* Task requirements: Leaving out every picture, retype the lines below from the top through the one that contains "tri(f, f + i, f + i + 1)".

* Stored data:
····················

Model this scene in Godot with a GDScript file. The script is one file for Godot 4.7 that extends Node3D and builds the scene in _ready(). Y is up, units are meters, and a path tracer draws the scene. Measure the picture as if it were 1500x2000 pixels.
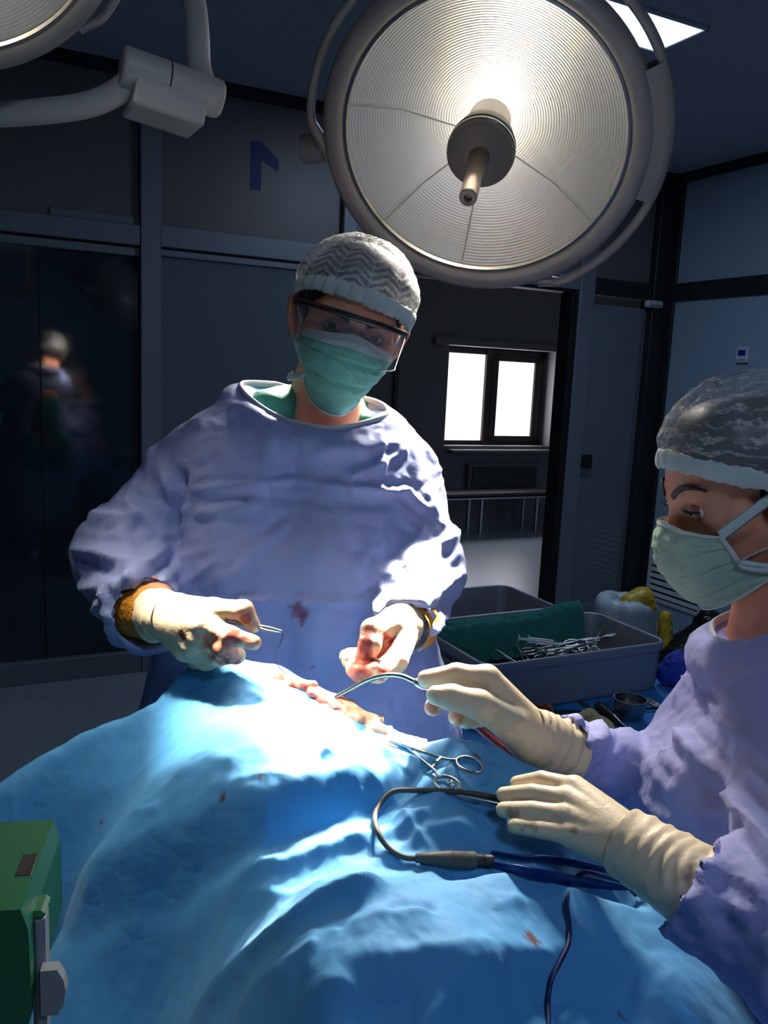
extends Node3D
# An operating room. Design frame: x right, y up, -z straight ahead; the camera stands at EYE, the room is turned by RB.
const F := 1618.0
const EYE := Vector3(0, 1.55, 0)
const ZB := -4.189
const XR := 4.135
const CEIL := 2.92
var CAM := Basis(Vector3(0.99896648, 0.04487063, -0.00725256), Vector3(-0.04545297, 0.98616764, -0.15939701), Vector3(0, 0.15956192, 0.98718792))
var RB := Basis(Vector3(0.89238457, 0, -0.45127571), Vector3.UP, Vector3(0.45127571, 0, 0.89238457))
var M := {}
var used := {}


class MB:
	# A mesh under construction.
	var v := PackedVector3Array()
	var n := PackedVector3Array()
	var c := PackedColorArray()
	var uv := PackedVector2Array()
	var t := PackedInt32Array()
	var col := Color.WHITE
	var tinted := false
	var mapped := false

	func vert(p: Vector3, nn: Vector3, w := Vector2.ZERO) -> int:
		v.append(p)
		n.append(nn)
		c.append(col)
		uv.append(w)
		return v.size() - 1

	func tri(a: int, b: int, d: int) -> void:
		t.append(a)
		t.append(b)
		t.append(d)

	func quad(a: int, b: int, d: int, e: int) -> void:
		tri(a, b, d)
		tri(a, d, e)

	func flat(pts: Array, out := Vector3.ZERO) -> void:
		var nn: Vector3 = (pts[1] - pts[0]).cross(pts[2] - pts[0]).normalized()
		if out != Vector3.ZERO and nn.dot(out) < 0:
			nn = -nn
		var f := v.size()
		for p in pts:
			vert(p, nn)
		for i in range(1, pts.size() - 1):
			tri(f, f + i, f + i + 1)

	func box(xf: Transform3D, size: Vector3, bev := 0.0) -> MB:
		var h := size * 0.5
		bev = minf(bev, minf(h.x, minf(h.y, h.z)) * 0.9)
		var at := func(s: Vector3, k: int) -> Vector3:
			var q := Vector3(s.x * h.x, s.y * h.y, s.z * h.z)
			for a in 3:
				if a != k:
					q[a] -= s[a] * bev
			return xf * q
		for k in 3:
			var a := (k + 1) % 3
			var b := (k + 2) % 3
			for s in [-1.0, 1.0]:
				var pts := []
				for w in [[-1, -1], [1, -1], [1, 1], [-1, 1]]:
					var q := Vector3.ZERO
					q[k] = s
					q[a] = w[0]
					q[b] = w[1]
					pts.append(at.call(q, k))
				var o := Vector3.ZERO
				o[k] = s
				flat(pts, xf.basis * o)
			if bev > 0:
				for sa in [-1.0, 1.0]:
					for sb in [-1.0, 1.0]:
						var q0 := Vector3.ZERO
						q0[k] = -1
						q0[a] = sa
						q0[b] = sb
						var q1 := q0
						q1[k] = 1
						var o2 := q0
						o2[k] = 0
						flat([at.call(q0, a), at.call(q1, a), at.call(q1, b), at.call(q0, b)], xf.basis * o2)
		if bev > 0:
			for sx in [-1.0, 1.0]:
				for sy in [-1.0, 1.0]:
					for sz in [-1.0, 1.0]:
						var q := Vector3(sx, sy, sz)
						flat([at.call(q, 0), at.call(q, 1), at.call(q, 2)], xf.basis * q)
		return self

	func bx(x0: float, x1: float, y0: float, y1: float, z0: float, z1: float, bev := 0.0) -> MB:
		return box(Transform3D(Basis.IDENTITY, Vector3(x0 + x1, y0 + y1, z0 + z1) * 0.5), Vector3(absf(x1 - x0), absf(y1 - y0), absf(z1 - z0)), bev)

	func tube(pts: Array, rads, sides := 10, flatten := 1.0, side := Vector3.ZERO, caps := true) -> MB:
		var m := pts.size()
		var ax: Vector3 = (pts[1] - pts[0]).normalized()
		var x := side if side != Vector3.ZERO else (Vector3.UP if absf(ax.y) < 0.9 else Vector3.RIGHT)
		var f := v.size()
		for i in m:
			var d: Vector3 = (pts[mini(i + 1, m - 1)] - pts[maxi(i - 1, 0)]).normalized()
			x = (x - d * x.dot(d)).normalized()
			var y := d.cross(x)
			var r: float = rads[i] if rads is Array else float(rads)
			for k in sides:
				var an := TAU * k / sides
				vert(pts[i] + (x * cos(an) + y * sin(an) * flatten) * r, (x * cos(an) * flatten + y * sin(an)).normalized(), Vector2(float(k) / sides, float(i) / (m - 1)))
		for i in m - 1:
			for k in sides:
				var k2 := (k + 1) % sides
				quad(f + i * sides + k, f + i * sides + k2, f + (i + 1) * sides + k2, f + (i + 1) * sides + k)
		if caps:
			for e in [0, m - 1]:
				var ring := []
				for k in sides:
					ring.append(v[f + e * sides + k])
				flat(ring, pts[e] - pts[1 if e == 0 else m - 2])
		return self

	func lathe(prof: Array, xf: Transform3D, sides := 32, a0 := 0.0, a1 := TAU, sharp := 0.6) -> MB:
		var m := prof.size()
		var seg := []
		for i in m - 1:
			var d: Vector2 = (prof[i + 1] - prof[i])
			seg.append(Vector2(d.y, -d.x).normalized())
		for i in m - 1:
			var na: Vector2 = seg[i]
			var nb: Vector2 = seg[i]
			if i > 0 and seg[i - 1].dot(seg[i]) > sharp:
				na = (seg[i - 1] + seg[i]).normalized()
			if i < m - 2 and seg[i + 1].dot(seg[i]) > sharp:
				nb = (seg[i + 1] + seg[i]).normalized()
			var f := v.size()
			for k in sides + 1:
				var an := a0 + (a1 - a0) * k / sides
				var cs := cos(an)
				var sn := sin(an)
				for w in [[prof[i], na], [prof[i + 1], nb]]:
					vert(xf * Vector3(w[0].x * cs, w[0].y, w[0].x * sn), (xf.basis * Vector3(w[1].x * cs, w[1].y, w[1].x * sn)).normalized(), Vector2(float(k) / sides, w[0].y))
			for k in sides:
				quad(f + 2 * k, f + 2 * k + 1, f + 2 * k + 3, f + 2 * k + 2)
		return self

	func grid(nu: int, nv: int, fn: Callable, wrap := false) -> MB:
		# fn(u, v) with u, v from 0 to 1
		var f := v.size()
		var du := nu if wrap else nu - 1
		for j in nv:
			for i in nu:
				var w := Vector2(float(i) / du, float(j) / (nv - 1))
				vert(fn.call(w.x, w.y), Vector3.ZERO, w)
		for j in nv - 1:
			for i in du:
				var i2 := (i + 1) % nu
				quad(f + j * nu + i, f + j * nu + i2, f + (j + 1) * nu + i2, f + (j + 1) * nu + i)
		smooth_from(f, t.size() - du * (nv - 1) * 6)
		return self

	func smooth_from(f: int, t0: int) -> void:
		for i in range(f, v.size()):
			n[i] = Vector3.ZERO
		for i in range(t0, t.size(), 3):
			var a := t[i]
			var b := t[i + 1]
			var d := t[i + 2]
			var g := (v[b] - v[a]).cross(v[d] - v[a])
			n[a] += g
			n[b] += g
			n[d] += g
		for i in range(f, v.size()):
			n[i] = n[i].normalized()

	func prism(poly: PackedVector2Array, xf: Transform3D, depth: float) -> MB:
		# poly in local xy, from z = 0 to z = depth
		var ids := Geometry2D.triangulate_polygon(poly)
		for z in [0.0, depth]:
			var f := v.size()
			var nn := (xf.basis.z * (1.0 if z > 0.0 else -1.0)).normalized()
			for p in poly:
				vert(xf * Vector3(p.x, p.y, z), nn)
			for i in range(0, ids.size(), 3):
				tri(f + ids[i], f + ids[i + 1], f + ids[i + 2])
		var ccw := not Geometry2D.is_polygon_clockwise(poly)
		for i in poly.size():
			var a := poly[i]
			var b := poly[(i + 1) % poly.size()]
			var o := Vector3(b.y - a.y, a.x - b.x, 0) * (1.0 if ccw else -1.0)
			flat([xf * Vector3(a.x, a.y, 0), xf * Vector3(b.x, b.y, 0), xf * Vector3(b.x, b.y, depth), xf * Vector3(a.x, a.y, depth)], xf.basis * o)
		return self

	func ball(p: Vector3, r: Vector3, b := Basis.IDENTITY, sides := 16) -> MB:
		var prof := []
		for i in 11:
			var an := -PI / 2 + PI * i / 10
			prof.append(Vector2(maxf(cos(an), 1e-4), sin(an)))
		var f := v.size()
		lathe(prof, Transform3D(b * Basis.from_scale(r), p), sides)
		for i in range(f, v.size()):
			var q := b.inverse() * (v[i] - p)
			n[i] = (b * Vector3(q.x / r.x / r.x, q.y / r.y / r.y, q.z / r.z / r.z)).normalized()
		return self

	func sdf(prims: Array, cell: float, k := 0.02, relax := 2) -> MB:
		# prims: [a, b, ra, rb, squash direction or null, squash, cut?]; a smooth union of tapered capsules, meshed as surface nets
		var lo := Vector3.INF
		var hi := -Vector3.INF
		for p in prims:
			if p.size() > 6:
				continue
			var r := maxf(p[2], p[3]) + 2 * cell
			for q in [p[0], p[1]]:
				lo = lo.min(q - Vector3.ONE * r)
				hi = hi.max(q + Vector3.ONE * r)
		var d := Vector3i(((hi - lo) / cell).ceil()) + Vector3i.ONE
		var sy := d.x
		var sz := d.x * d.y
		var fl := PackedFloat32Array()
		fl.resize(sz * d.z)
		fl.fill(1.0)
		for p in prims:
			var a: Vector3 = p[0]
			var b: Vector3 = p[1]
			var ra: float = p[2]
			var rb: float = p[3]
			var sq := Vector3.ZERO
			var sf := 0.0
			if p.size() > 4 and p[4] != null:
				sq = (p[4] as Vector3).normalized()
				sf = float(p[5]) - 1.0
			var cut: bool = p.size() > 6
			var r := maxf(ra, rb) + k + 2 * cell
			var i0 := Vector3i(((a.min(b) - Vector3.ONE * r - lo) / cell).floor()).clamp(Vector3i.ZERO, d - Vector3i.ONE)
			var i1 := Vector3i(((a.max(b) + Vector3.ONE * r - lo) / cell).ceil()).clamp(Vector3i.ZERO, d - Vector3i.ONE)
			var ba := b - a
			ba += sq * (sq.dot(ba) * sf)
			var inv := 1.0 / maxf(ba.length_squared(), 1e-9)
			for z in range(i0.z, i1.z + 1):
				for y in range(i0.y, i1.y + 1):
					var at := z * sz + y * sy + i0.x
					var q := lo + Vector3(i0.x, y, z) * cell - a
					for x in range(i0.x, i1.x + 1):
						var w := q
						if sf != 0.0:
							w += sq * (sq.dot(w) * sf)
						var h := clampf(w.dot(ba) * inv, 0.0, 1.0)
						var e := (w - ba * h).length() - ra - (rb - ra) * h
						var o := fl[at]
						if cut:
							e = -e
							var g := maxf(k * 0.5 - absf(e - o), 0.0)
							fl[at] = maxf(e, o) + g * g / (2.0 * k)
						else:
							var g := maxf(k - absf(e - o), 0.0)
							fl[at] = minf(e, o) - g * g / (4.0 * k)
						at += 1
						q.x += cell
		# surface nets
		var cellv := {}
		var f := v.size()
		var t0 := t.size()
		var offs := [0, 1, sy, sy + 1, sz, sz + 1, sz + sy, sz + sy + 1]
		var corner := [Vector3(0, 0, 0), Vector3(1, 0, 0), Vector3(0, 1, 0), Vector3(1, 1, 0), Vector3(0, 0, 1), Vector3(1, 0, 1), Vector3(0, 1, 1), Vector3(1, 1, 1)]
		var edges := [[0, 1], [2, 3], [4, 5], [6, 7], [0, 2], [1, 3], [4, 6], [5, 7], [0, 4], [1, 5], [2, 6], [3, 7]]
		var near := cell * 2.5
		var active := PackedInt32Array()
		for z in d.z - 1:
			for y in d.y - 1:
				var at := z * sz + y * sy
				for x in d.x - 1:
					if absf(fl[at]) < near:
						active.append(at)
					at += 1
		for at in active:
			var s := 0
			for k8 in 8:
				if fl[at + offs[k8]] < 0.0:
					s |= 1 << k8
			if s == 0 or s == 255:
				continue
			var sum := Vector3.ZERO
			var cnt := 0
			for e in edges:
				var x0: float = fl[at + offs[e[0]]]
				var x1: float = fl[at + offs[e[1]]]
				if (x0 < 0.0) != (x1 < 0.0):
					sum += corner[e[0]].lerp(corner[e[1]], x0 / (x0 - x1))
					cnt += 1
			var pz := at / sz
			var py := (at - pz * sz) / sy
			cellv[at] = vert(lo + (Vector3(at - pz * sz - py * sy, py, pz) + sum / cnt) * cell, Vector3.ZERO)
		for at in active:
			var in0 := fl[at] < 0.0
			for w in [[1, sy, sz], [sy, sz, 1], [sz, 1, sy]]:
				if in0 == (fl[at + w[0]] < 0.0):
					continue
				var q := [cellv.get(at, -1), cellv.get(at - w[1], -1), cellv.get(at - w[1] - w[2], -1), cellv.get(at - w[2], -1)]
				if q.min() < 0:
					continue
				if in0:
					quad(q[0], q[1], q[2], q[3])
				else:
					quad(q[0], q[3], q[2], q[1])
		for it in relax:
			var acc := PackedVector3Array()
			acc.resize(v.size() - f)
			var cn := PackedInt32Array()
			cn.resize(v.size() - f)
			for i in range(t0, t.size(), 3):
				for e in 3:
					var a := t[i + e]
					var b := t[i + (e + 1) % 3]
					acc[a - f] += v[b]
					cn[a - f] += 1
			for i in range(f, v.size()):
				if cn[i - f] > 0:
					v[i] = v[i].lerp(acc[i - f] / cn[i - f], 0.5)
		smooth_from(f, t0)
		return self

	func outward(ref: Vector3) -> MB:
		# flips all normals when they point at ref
		var s := 0.0
		for i in range(0, v.size(), 7):
			s += n[i].dot(v[i] - ref)
		if s < 0:
			for i in v.size():
				n[i] = -n[i]
		return self

	func warp(fn: Callable) -> MB:
		# fn(point, normal) -> point, then new normals with the same side
		var old := n.duplicate()
		for i in v.size():
			v[i] = fn.call(v[i], n[i])
		smooth_from(0, 0)
		for i in v.size():
			if n[i].dot(old[i]) < 0:
				n[i] = -n[i]
		return self

	func paint(fn: Callable) -> MB:
		tinted = true
		for i in v.size():
			c[i] = fn.call(v[i], n[i])
		return self

	func commit(xf: Transform3D) -> ArrayMesh:
		for i in v.size():
			v[i] = xf * v[i]
			n[i] = xf.basis * n[i]
		for i in range(0, t.size(), 3):
			var a := t[i]
			var b := t[i + 1]
			var d := t[i + 2]
			if (v[b] - v[a]).cross(v[d] - v[a]).dot(n[a] + n[b] + n[d]) > 0.0:
				t[i + 1] = d
				t[i + 2] = b
		var arr := []
		arr.resize(Mesh.ARRAY_MAX)
		arr[Mesh.ARRAY_VERTEX] = v
		arr[Mesh.ARRAY_NORMAL] = n
		if tinted:
			arr[Mesh.ARRAY_COLOR] = c
		if mapped:
			arr[Mesh.ARRAY_TEX_UV] = uv
		arr[Mesh.ARRAY_INDEX] = t
		var m := ArrayMesh.new()
		m.add_surface_from_arrays(Mesh.PRIMITIVE_TRIANGLES, arr)
		return m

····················

* Exercise response:
Model this scene in Godot with a GDScript file. The script is one file for Godot 4.7 that extends Node3D and builds the scene in _ready(). Y is up, units are meters, and a path tracer draws the scene. Measure the picture as if it were 1500x2000 pixels.
extends Node3D
# An operating room. Design frame: x right, y up, -z straight ahead; the camera stands at EYE, the room is turned by RB.
const F := 1618.0
const EYE := Vector3(0, 1.55, 0)
const ZB := -4.189
const XR := 4.135
const CEIL := 2.92
var CAM := Basis(Vector3(0.99896648, 0.04487063, -0.00725256), Vector3(-0.04545297, 0.98616764, -0.15939701), Vector3(0, 0.15956192, 0.98718792))
var RB := Basis(Vector3(0.89238457, 0, -0.45127571), Vector3.UP, Vector3(0.45127571, 0, 0.89238457))
var M := {}
var used := {}


class MB:
	# A mesh under construction.
	var v := PackedVector3Array()
	var n := PackedVector3Array()
	var c := PackedColorArray()
	var uv := PackedVector2Array()
	var t := PackedInt32Array()
	var col := Color.WHITE
	var tinted := false
	var mapped := false

	func vert(p: Vector3, nn: Vector3, w := Vector2.ZERO) -> int:
		v.append(p)
		n.append(nn)
		c.append(col)
		uv.append(w)
		return v.size() - 1

	func tri(a: int, b: int, d: int) -> void:
		t.append(a)
		t.append(b)
		t.append(d)

	func quad(a: int, b: int, d: int, e: int) -> void:
		tri(a, b, d)
		tri(a, d, e)

	func flat(pts: Array, out := Vector3.ZERO) -> void:
		var nn: Vector3 = (pts[1] - pts[0]).cross(pts[2] - pts[0]).normalized()
		if out != Vector3.ZERO and nn.dot(out) < 0:
			nn = -nn
		var f := v.size()
		for p in pts:
			vert(p, nn)
		for i in range(1, pts.size() - 1):
			tri(f, f + i, f + i + 1)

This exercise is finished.